Jedynym ośrodkiem stabilności w państwie jest dziś Prezydent elekt, po jego zaprzysiężeniu, Sejm powinien się natychmiast rozwiązać
— Krzysztof Szczerski (@KSzczerski) czerwiec 10, 2015
Premier Ewa Kopacz poinformowała w środę, że z funkcji w rządzie i Sejmie zrezygnowali politycy, którzy pojawiają się w nagranych rozmowach- ministrowie: zdrowia Bartosz Arłukowicz, sportu Andrzej Biernat, skarbu Włodzimierz Karpiński, wiceministrowie: skarbu Rafał Baniak, środowiska Stanisław Gawłowski, gospodarki Tomasz Tomczykiewicz.
Z funkcji szefa doradców premiera zrezygnował Jacek Rostowski. Koordynatorem ds. służb specjalnych nie będzie już Jacek Cichocki.

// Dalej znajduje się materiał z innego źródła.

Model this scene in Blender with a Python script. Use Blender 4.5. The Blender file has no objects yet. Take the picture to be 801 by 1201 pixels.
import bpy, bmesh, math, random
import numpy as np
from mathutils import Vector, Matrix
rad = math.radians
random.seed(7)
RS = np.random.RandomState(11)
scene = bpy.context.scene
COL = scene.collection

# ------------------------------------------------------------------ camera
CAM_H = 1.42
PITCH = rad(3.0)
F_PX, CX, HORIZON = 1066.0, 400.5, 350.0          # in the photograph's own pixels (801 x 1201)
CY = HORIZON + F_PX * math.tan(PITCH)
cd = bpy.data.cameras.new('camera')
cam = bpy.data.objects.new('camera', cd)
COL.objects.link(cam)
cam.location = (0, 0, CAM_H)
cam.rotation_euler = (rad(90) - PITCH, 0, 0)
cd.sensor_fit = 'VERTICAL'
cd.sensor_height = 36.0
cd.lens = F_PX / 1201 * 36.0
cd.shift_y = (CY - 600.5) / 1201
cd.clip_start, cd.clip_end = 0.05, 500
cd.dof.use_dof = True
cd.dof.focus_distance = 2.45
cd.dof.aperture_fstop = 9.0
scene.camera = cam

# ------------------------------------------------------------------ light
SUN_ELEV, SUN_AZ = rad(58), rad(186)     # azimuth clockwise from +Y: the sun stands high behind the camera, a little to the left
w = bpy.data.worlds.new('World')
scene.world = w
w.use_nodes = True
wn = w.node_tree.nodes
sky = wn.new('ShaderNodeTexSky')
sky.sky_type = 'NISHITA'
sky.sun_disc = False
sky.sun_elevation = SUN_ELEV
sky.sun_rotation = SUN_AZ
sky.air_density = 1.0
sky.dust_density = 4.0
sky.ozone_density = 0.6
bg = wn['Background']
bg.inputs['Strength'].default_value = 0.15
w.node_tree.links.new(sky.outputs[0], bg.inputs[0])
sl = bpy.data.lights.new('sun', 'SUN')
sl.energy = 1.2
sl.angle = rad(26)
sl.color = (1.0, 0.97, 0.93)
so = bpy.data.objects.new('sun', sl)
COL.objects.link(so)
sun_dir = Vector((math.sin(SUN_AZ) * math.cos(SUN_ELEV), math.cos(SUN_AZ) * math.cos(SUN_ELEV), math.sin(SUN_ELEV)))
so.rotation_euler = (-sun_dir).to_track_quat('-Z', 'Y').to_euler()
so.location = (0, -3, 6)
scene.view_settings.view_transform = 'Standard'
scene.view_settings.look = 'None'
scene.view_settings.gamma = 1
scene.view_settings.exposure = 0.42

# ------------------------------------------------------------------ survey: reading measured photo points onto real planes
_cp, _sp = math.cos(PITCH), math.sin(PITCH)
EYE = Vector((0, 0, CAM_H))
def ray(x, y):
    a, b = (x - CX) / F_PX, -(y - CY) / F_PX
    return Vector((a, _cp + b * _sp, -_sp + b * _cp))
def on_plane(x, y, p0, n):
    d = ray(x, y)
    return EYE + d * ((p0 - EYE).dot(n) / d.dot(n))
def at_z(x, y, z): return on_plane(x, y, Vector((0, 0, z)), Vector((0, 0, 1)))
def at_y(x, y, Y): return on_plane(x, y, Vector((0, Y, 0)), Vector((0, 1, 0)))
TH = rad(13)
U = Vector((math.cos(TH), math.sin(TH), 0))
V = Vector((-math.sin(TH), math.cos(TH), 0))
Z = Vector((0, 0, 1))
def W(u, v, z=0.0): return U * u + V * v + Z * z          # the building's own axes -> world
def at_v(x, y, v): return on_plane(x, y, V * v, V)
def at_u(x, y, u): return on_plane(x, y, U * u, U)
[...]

Decyzję o rezygnacji z funkcji marszałka Sejmu podjął z kolei Radosław Sikorski.
"Nie możemy czekać"
- Rozmawiałam z osobami, które pojawiają się na taśmach. Wspólnie uznaliśmy, że nie możemy czekać - powiedziała Kopacz.
Podkreśliła, że od dwóch dni opinia publiczna żyje sprawą nielegalnych podsłuchów, co ma "negatywny wpływ na funkcje państwa".
Oceniła też, że "jedynym efektem długotrwałego, ponad rocznego śledztwa prowadzonego przez prokuraturę jest gigantyczny wyciek akt śledztwa". I zapowiedziała, że nie przyjmie sprawozdania prokuratora generalnego Andrzeja Seremeta. To otwiera drogę do jego odwołania przez Sejm.